Which brings me to my second jubilee related point.  Just who are the parasites and scroungers here?  I'm not a fan of those ugly, distasteful words but in the language of the tabloids, the civil list is a drain on decent taxpayers to the tune of millions - which puts the few weekly quid shaved off already paltry weekly allowances in perspective.
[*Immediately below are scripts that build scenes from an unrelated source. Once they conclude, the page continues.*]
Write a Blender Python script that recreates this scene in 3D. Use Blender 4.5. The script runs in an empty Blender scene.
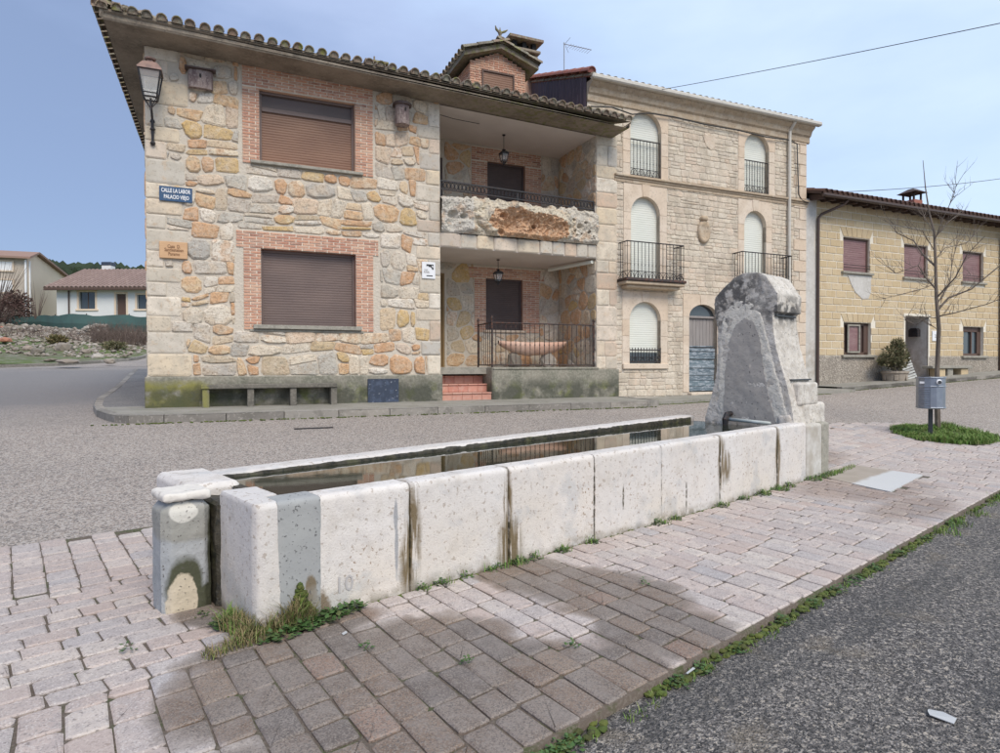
import bpy, bmesh, math, random
from mathutils import Vector, Matrix, noise
random.seed(7)
R = math.radians
sc = bpy.context.scene
col = sc.collection

# ------------------------------------------------------------------ camera
cam_d = bpy.data.cameras.new('camera'); cam = bpy.data.objects.new('camera', cam_d); col.objects.link(cam)
cam_d.sensor_width = 36.0; cam_d.lens = 36.0 * 0.639; cam_d.clip_start = 0.05; cam_d.clip_end = 3000
cam.location = (0, 0, 1.4)
cam.rotation_mode = 'XYZ'
cam.matrix_world = Matrix.Translation((0, 0, 1.4)) @ Matrix.Rotation(R(90 - 0.836), 4, 'X') @ Matrix.Rotation(R(-0.157), 4, 'Z')
sc.camera = cam

# ------------------------------------------------------------------ world and sun
SUN_EL, SUN_AZ = 48.0, 156.0        # degrees; azimuth clockwise from the view direction (+Y)
w = bpy.data.worlds.new('World'); sc.world = w; w.use_nodes = True
nt = w.node_tree; nt.nodes.clear()
def wn(t, **k):
    n = nt.nodes.new(t)
    for a, b in k.items(): setattr(n, a, b)
    return n
out = wn('ShaderNodeOutputWorld'); bg = wn('ShaderNodeBackground'); bg2 = wn('ShaderNodeBackground')
sky = wn('ShaderNodeTexSky', sky_type='NISHITA', sun_disc=False, sun_elevation=R(SUN_EL), sun_rotation=R(SUN_AZ), altitude=900, air_density=1.0, dust_density=1.5, ozone_density=2.0)
nt.links.new(sky.outputs[0], bg.inputs[0]); bg.inputs[1].default_value = 0.13
tc = wn('ShaderNodeTexCoord')
# thin stratus: bright towards the veiled sun (right), slate towards the left
dotn = wn('ShaderNodeVectorMath', operation='DOT_PRODUCT'); dotn.inputs[1].default_value = (0.88, 0.10, 0.46)
nt.links.new(tc.outputs['Generated'], dotn.inputs[0])
mp = wn('ShaderNodeMapping'); mp.inputs['Scale'].default_value = (1.0, 1.0, 2.6)
nz = wn('ShaderNodeTexNoise'); nz.inputs['Scale'].default_value = 2.1; nz.inputs['Detail'].default_value = 7; nz.inputs['Roughness'].default_value = 0.5
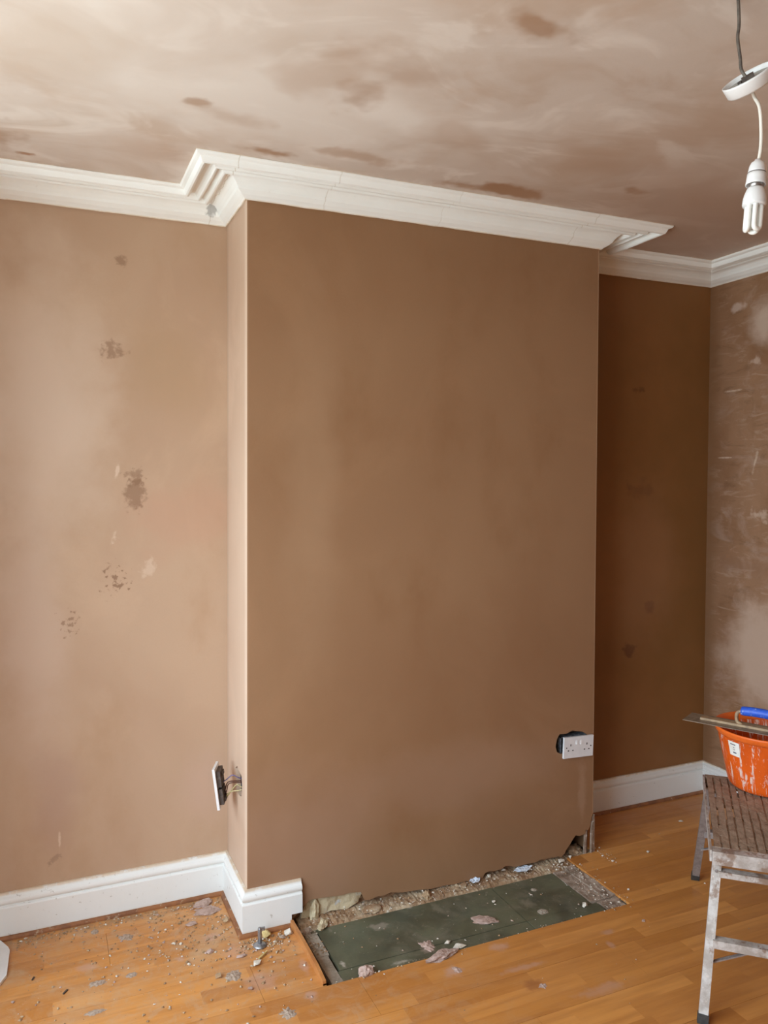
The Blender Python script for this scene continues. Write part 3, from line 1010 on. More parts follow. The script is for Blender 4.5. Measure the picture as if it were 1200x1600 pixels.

And maybe I'm a cynic or a horrible person, but I actually found the sheer numbers who did buy in, who did jump on the union jack waving band wagon, disheartening and depressing.  How willing we are to participate in our own subjugation, whilst indulging our peculiarly British - to indulge momentarily in essentialism - superiority complex which finds its apotheosis in the lovely Royals, and didn't she look lovely, and wasn't she dignified, and on and on.  What happened to all the left wing firebrands?  Me, I spent the weekend wallowing in nostalgia for the days when I used to burn with pride for my Dad, who refused to stand for the national anthem at school events, who instilled me with principles that caused me,  as a seven year old putative Brownie, to refuse the promise on the grounds that I categorically did not promise to serve the Queen as I was against the monarchy (and furthermore, how could I do my duty to a God I didn't believe in?) and who taught me we are NOT anyone's subjects.

I did burn with pride for my Mum, though, who informed her colleague in no uncertain terms that the only way she would be toasting the Queen was if she'd died.  We're not beat yet, then.  At least not round my manor.